* [Written task]: Below you will find a set of lines. Repeat them all exactly.

** start **

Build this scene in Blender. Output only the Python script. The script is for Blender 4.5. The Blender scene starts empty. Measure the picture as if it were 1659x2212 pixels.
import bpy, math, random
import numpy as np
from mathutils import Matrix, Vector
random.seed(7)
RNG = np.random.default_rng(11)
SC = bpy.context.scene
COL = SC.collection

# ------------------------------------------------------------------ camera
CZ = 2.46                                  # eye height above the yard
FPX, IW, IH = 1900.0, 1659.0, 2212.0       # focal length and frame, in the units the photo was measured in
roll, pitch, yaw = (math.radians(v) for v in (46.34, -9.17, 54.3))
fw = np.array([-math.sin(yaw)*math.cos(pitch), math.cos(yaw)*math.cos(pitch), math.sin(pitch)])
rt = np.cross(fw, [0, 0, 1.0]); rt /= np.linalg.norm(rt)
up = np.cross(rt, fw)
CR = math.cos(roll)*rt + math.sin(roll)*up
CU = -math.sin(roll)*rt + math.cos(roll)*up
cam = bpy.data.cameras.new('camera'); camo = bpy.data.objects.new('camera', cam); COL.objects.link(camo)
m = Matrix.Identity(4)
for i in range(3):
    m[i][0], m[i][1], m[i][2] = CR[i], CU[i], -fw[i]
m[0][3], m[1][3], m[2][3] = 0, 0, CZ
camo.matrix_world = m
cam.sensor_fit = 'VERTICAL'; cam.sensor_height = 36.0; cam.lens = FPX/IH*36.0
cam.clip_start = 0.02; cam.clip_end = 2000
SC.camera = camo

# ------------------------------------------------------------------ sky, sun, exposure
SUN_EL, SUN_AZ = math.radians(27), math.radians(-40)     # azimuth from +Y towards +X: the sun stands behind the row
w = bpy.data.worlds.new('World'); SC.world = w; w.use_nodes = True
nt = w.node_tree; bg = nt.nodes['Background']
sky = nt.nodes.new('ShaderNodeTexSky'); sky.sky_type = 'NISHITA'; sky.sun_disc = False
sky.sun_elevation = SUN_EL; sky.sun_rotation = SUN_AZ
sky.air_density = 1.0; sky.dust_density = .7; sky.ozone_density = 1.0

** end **

* [Result of the task]:
Build this scene in Blender. Output only the Python script. The script is for Blender 4.5. The Blender scene starts empty. Measure the picture as if it were 1659x2212 pixels.
import bpy, math, random
import numpy as np
from mathutils import Matrix, Vector
random.seed(7)
RNG = np.random.default_rng(11)
SC = bpy.context.scene
COL = SC.collection

# ------------------------------------------------------------------ camera
CZ = 2.46                                  # eye height above the yard
FPX, IW, IH = 1900.0, 1659.0, 2212.0       # focal length and frame, in the units the photo was measured in
roll, pitch, yaw = (math.radians(v) for v in (46.34, -9.17, 54.3))
fw = np.array([-math.sin(yaw)*math.cos(pitch), math.cos(yaw)*math.cos(pitch), math.sin(pitch)])
rt = np.cross(fw, [0, 0, 1.0]); rt /= np.linalg.norm(rt)
up = np.cross(rt, fw)
CR = math.cos(roll)*rt + math.sin(roll)*up
CU = -math.sin(roll)*rt + math.cos(roll)*up
cam = bpy.data.cameras.new('camera'); camo = bpy.data.objects.new('camera', cam); COL.objects.link(camo)
m = Matrix.Identity(4)
for i in range(3):
    m[i][0], m[i][1], m[i][2] = CR[i], CU[i], -fw[i]
m[0][3], m[1][3], m[2][3] = 0, 0, CZ
camo.matrix_world = m
cam.sensor_fit = 'VERTICAL'; cam.sensor_height = 36.0; cam.lens = FPX/IH*36.0
cam.clip_start = 0.02; cam.clip_end = 2000
SC.camera = camo

# ------------------------------------------------------------------ sky, sun, exposure
SUN_EL, SUN_AZ = math.radians(27), math.radians(-40)     # azimuth from +Y towards +X: the sun stands behind the row
w = bpy.data.worlds.new('World'); SC.world = w; w.use_nodes = True
nt = w.node_tree; bg = nt.nodes['Background']
sky = nt.nodes.new('ShaderNodeTexSky'); sky.sky_type = 'NISHITA'; sky.sun_disc = False
sky.sun_elevation = SUN_EL; sky.sun_rotation = SUN_AZ
sky.air_density = 1.0; sky.dust_density = .7; sky.ozone_density = 1.0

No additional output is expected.